Le décès de Jean d’Ormesson est l’occasion d’une débauche de louanges, parfois insupportables, parfois inconvenantes, qui ont déjà gommé des pans entiers du passé de l’écrivain.

Emmanuel Macron, par exemple, a mis sur la toile un ‘’tweet’’ hagiographique : « Il était le meilleur de l’esprit français, un mélange unique d’intelligence, d’élégance et de malice, un prince des lettres sachant ne jamais se prendre au sérieux. L’œil, le sourire, les mots de Jean d’Ormesson nous manquent déjà. »

Sans doute d’Ormesson était-il un écrivain qui n’avait jamais diabolisé Aragon, par exemple, au prétexte qu’il était communiste quand d‘autres bannissaient l’auteur des « Yeux d’Elsa ».

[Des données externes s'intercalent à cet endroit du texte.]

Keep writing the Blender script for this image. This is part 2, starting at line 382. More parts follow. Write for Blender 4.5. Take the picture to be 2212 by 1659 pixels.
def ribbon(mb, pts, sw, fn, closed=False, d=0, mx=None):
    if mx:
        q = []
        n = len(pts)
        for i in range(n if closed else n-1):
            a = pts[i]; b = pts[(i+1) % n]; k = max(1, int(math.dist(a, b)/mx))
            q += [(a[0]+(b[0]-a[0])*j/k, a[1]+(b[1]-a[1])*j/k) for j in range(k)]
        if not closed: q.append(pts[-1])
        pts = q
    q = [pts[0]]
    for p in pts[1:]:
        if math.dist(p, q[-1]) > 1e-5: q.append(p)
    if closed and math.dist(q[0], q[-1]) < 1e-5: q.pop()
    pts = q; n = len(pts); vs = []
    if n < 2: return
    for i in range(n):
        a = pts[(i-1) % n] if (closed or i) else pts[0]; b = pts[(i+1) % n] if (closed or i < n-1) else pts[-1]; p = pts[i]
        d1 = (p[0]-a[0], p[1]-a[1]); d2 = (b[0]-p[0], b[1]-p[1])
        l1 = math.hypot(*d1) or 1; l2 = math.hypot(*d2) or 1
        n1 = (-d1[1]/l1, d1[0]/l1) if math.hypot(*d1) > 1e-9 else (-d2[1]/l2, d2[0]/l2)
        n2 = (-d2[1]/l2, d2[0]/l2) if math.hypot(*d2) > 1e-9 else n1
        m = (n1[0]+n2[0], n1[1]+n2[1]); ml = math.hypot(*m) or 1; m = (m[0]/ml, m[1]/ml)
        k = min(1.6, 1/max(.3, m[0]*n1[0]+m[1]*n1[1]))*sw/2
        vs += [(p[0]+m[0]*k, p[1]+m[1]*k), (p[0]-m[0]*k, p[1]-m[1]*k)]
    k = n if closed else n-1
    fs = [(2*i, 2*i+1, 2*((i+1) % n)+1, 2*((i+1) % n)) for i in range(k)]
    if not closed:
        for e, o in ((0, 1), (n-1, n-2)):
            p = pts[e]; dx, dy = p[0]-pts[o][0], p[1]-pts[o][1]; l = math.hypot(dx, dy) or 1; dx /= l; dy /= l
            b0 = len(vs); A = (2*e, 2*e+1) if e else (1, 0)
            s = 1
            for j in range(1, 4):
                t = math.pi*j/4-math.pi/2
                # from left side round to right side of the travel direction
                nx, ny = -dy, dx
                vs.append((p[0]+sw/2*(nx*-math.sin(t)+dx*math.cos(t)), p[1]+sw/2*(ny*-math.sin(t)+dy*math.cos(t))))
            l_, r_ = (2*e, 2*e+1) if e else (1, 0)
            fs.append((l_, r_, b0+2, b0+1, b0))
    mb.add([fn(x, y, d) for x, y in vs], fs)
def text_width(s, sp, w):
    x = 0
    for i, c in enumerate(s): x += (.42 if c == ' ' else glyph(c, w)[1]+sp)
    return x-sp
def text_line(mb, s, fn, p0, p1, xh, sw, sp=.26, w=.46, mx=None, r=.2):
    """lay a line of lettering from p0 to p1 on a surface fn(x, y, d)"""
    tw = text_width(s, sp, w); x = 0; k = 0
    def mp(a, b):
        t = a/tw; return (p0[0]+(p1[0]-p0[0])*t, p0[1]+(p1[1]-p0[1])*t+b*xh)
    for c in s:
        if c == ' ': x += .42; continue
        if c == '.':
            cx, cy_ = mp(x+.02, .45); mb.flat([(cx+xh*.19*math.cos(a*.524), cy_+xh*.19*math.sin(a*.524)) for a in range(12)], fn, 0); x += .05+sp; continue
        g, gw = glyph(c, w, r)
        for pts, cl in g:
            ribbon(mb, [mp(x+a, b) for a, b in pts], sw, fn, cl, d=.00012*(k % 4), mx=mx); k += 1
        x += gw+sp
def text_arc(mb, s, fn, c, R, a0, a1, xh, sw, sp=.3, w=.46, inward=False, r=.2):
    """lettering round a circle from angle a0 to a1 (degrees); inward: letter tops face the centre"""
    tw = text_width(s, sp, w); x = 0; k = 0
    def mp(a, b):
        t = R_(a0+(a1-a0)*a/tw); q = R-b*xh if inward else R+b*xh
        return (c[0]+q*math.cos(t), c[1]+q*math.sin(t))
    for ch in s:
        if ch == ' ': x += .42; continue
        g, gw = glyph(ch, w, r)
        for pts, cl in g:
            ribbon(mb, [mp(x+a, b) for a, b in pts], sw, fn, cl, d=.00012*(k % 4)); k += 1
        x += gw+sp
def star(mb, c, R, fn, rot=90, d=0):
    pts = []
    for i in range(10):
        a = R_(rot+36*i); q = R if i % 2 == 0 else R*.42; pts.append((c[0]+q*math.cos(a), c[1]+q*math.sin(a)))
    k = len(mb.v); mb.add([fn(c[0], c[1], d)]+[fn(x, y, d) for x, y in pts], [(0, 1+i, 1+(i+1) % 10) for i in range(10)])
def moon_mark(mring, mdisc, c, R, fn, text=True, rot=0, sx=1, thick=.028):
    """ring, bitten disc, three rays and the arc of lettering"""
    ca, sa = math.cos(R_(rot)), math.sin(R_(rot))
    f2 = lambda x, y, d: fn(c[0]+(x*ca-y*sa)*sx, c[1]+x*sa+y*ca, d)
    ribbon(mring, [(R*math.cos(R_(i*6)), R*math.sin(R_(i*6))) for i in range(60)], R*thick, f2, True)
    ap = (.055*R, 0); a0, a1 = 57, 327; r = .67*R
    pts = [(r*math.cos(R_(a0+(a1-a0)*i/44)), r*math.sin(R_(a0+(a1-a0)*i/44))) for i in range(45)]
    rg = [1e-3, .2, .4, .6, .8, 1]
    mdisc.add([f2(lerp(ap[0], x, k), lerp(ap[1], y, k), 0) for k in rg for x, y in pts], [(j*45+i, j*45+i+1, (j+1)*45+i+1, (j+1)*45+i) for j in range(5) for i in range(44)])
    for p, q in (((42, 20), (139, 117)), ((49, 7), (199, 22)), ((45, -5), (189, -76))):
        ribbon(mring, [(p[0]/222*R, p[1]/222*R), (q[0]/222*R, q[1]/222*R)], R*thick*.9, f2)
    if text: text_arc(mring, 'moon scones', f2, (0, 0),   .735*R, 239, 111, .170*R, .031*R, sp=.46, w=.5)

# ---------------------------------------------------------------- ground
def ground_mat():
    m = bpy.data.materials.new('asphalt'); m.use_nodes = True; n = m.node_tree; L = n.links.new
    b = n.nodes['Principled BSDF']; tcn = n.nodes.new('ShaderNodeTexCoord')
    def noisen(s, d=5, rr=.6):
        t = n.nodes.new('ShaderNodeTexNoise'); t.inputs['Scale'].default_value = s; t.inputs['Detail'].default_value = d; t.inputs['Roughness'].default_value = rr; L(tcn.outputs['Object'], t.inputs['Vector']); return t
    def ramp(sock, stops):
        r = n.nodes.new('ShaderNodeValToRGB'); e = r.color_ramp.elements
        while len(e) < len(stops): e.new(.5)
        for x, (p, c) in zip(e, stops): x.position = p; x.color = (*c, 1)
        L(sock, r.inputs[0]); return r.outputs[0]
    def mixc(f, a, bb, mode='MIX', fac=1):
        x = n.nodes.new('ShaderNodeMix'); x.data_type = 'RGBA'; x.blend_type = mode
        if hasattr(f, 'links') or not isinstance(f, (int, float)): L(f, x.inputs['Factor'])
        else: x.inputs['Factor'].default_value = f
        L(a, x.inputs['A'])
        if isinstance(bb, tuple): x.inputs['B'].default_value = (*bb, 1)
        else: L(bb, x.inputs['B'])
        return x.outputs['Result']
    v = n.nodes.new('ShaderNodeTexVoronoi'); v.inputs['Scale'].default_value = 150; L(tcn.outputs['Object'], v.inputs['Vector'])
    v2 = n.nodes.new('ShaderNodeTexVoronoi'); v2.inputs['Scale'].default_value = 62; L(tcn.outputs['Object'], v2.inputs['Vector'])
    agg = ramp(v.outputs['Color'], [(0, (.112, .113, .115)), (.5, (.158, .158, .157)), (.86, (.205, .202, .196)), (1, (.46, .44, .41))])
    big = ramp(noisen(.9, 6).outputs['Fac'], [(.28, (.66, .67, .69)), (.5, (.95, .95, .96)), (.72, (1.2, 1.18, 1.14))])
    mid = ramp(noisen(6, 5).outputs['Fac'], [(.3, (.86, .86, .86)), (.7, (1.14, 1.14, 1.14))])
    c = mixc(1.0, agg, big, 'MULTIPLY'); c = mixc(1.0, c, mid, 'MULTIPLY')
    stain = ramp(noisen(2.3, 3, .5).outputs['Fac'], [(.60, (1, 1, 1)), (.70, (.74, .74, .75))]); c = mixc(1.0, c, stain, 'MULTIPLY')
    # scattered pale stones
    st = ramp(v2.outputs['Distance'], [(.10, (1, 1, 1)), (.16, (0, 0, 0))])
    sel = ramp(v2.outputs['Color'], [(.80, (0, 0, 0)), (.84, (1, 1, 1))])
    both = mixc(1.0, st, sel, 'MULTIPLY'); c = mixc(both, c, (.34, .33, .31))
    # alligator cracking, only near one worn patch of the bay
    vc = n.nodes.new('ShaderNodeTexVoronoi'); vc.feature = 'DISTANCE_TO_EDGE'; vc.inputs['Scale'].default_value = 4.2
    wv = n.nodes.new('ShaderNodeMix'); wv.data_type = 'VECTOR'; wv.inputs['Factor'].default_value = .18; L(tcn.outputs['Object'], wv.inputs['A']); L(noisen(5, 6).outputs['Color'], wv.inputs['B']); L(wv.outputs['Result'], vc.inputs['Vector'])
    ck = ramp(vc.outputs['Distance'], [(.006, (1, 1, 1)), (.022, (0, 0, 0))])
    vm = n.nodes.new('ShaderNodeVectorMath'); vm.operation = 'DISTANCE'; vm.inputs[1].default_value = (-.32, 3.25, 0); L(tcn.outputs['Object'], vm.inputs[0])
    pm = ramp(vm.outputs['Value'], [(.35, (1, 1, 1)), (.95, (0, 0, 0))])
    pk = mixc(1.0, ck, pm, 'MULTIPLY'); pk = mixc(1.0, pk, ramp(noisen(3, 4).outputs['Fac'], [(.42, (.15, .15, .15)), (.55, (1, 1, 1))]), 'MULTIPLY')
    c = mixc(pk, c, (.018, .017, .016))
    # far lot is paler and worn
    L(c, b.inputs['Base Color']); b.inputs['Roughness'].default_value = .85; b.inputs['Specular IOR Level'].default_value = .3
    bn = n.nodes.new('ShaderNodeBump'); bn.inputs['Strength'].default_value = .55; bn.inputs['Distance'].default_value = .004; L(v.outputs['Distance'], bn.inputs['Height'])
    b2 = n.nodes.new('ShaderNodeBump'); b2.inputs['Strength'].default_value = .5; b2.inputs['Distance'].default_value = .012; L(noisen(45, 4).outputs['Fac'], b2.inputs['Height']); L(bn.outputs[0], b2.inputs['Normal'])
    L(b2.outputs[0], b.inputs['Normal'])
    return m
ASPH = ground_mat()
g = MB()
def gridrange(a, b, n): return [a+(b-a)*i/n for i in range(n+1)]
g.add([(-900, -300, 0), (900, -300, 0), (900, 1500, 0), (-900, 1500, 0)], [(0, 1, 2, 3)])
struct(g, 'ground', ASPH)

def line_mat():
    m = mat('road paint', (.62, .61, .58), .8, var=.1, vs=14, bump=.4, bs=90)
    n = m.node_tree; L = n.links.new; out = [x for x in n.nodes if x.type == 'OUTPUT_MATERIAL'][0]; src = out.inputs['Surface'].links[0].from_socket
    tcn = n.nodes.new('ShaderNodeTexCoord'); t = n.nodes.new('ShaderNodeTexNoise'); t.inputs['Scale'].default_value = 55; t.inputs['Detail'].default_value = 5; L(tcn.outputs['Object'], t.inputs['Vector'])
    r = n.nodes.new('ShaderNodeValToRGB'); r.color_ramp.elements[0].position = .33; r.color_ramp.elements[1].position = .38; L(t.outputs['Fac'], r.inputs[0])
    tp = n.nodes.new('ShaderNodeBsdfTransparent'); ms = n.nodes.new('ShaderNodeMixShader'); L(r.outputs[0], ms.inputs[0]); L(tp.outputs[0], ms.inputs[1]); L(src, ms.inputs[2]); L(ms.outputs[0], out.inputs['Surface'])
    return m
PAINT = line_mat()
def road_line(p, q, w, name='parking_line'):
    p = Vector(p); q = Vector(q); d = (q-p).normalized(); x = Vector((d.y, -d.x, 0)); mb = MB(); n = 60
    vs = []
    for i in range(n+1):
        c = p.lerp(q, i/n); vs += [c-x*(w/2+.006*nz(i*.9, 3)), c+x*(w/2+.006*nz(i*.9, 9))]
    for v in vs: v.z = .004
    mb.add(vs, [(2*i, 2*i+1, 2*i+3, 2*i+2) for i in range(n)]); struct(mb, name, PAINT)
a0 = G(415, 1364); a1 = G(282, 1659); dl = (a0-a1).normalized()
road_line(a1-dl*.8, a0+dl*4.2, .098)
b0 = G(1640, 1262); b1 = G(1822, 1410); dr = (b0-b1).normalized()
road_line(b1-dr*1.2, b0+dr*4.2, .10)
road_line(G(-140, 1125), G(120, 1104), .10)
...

Mais doit-on oublier, pour autant, l’ancien directeur du Figaro ? Le réactionnaire absolu. Celui qui fut fustigé par Jean Ferrat en 1975 dans « Un air de liberté » :

« Les guerres du mensonge, les guerres coloniales/ C’est vous et vos pareils qui en êtes les tuteurs/ Quand vous les approuviez à longueur de journal/ Votre plume signait trente années de malheur. »

Le refrain était sans appel : « Ah monsieur d’Ormesson/ Vous osez déclarer/ qu’un air de liberté/ Flottait sur Saigon/ Avant que cette ville s’appelle Ville Ho-Chi-Minh »

Quant à la chute, elle est terrible pour le patron du journal de la droite réactionnaire : « Mais regardez-vous donc un matin dans une glace/ Patron du Figaro songez à Beaumarchais/ Il saute de sa tombe en faisant la grimace/ Les maîtres ont encore une âme de valet. »

Jean Ferrat, le poète, est mort ; les années ont passé, mais ses mots dérangent encore. On ne le censure plus, comme auparavant ; pire, on l’ignore son « air de liberté » et on lui préfère celui qu’Emmanuel Macron a sacré prince des lettres.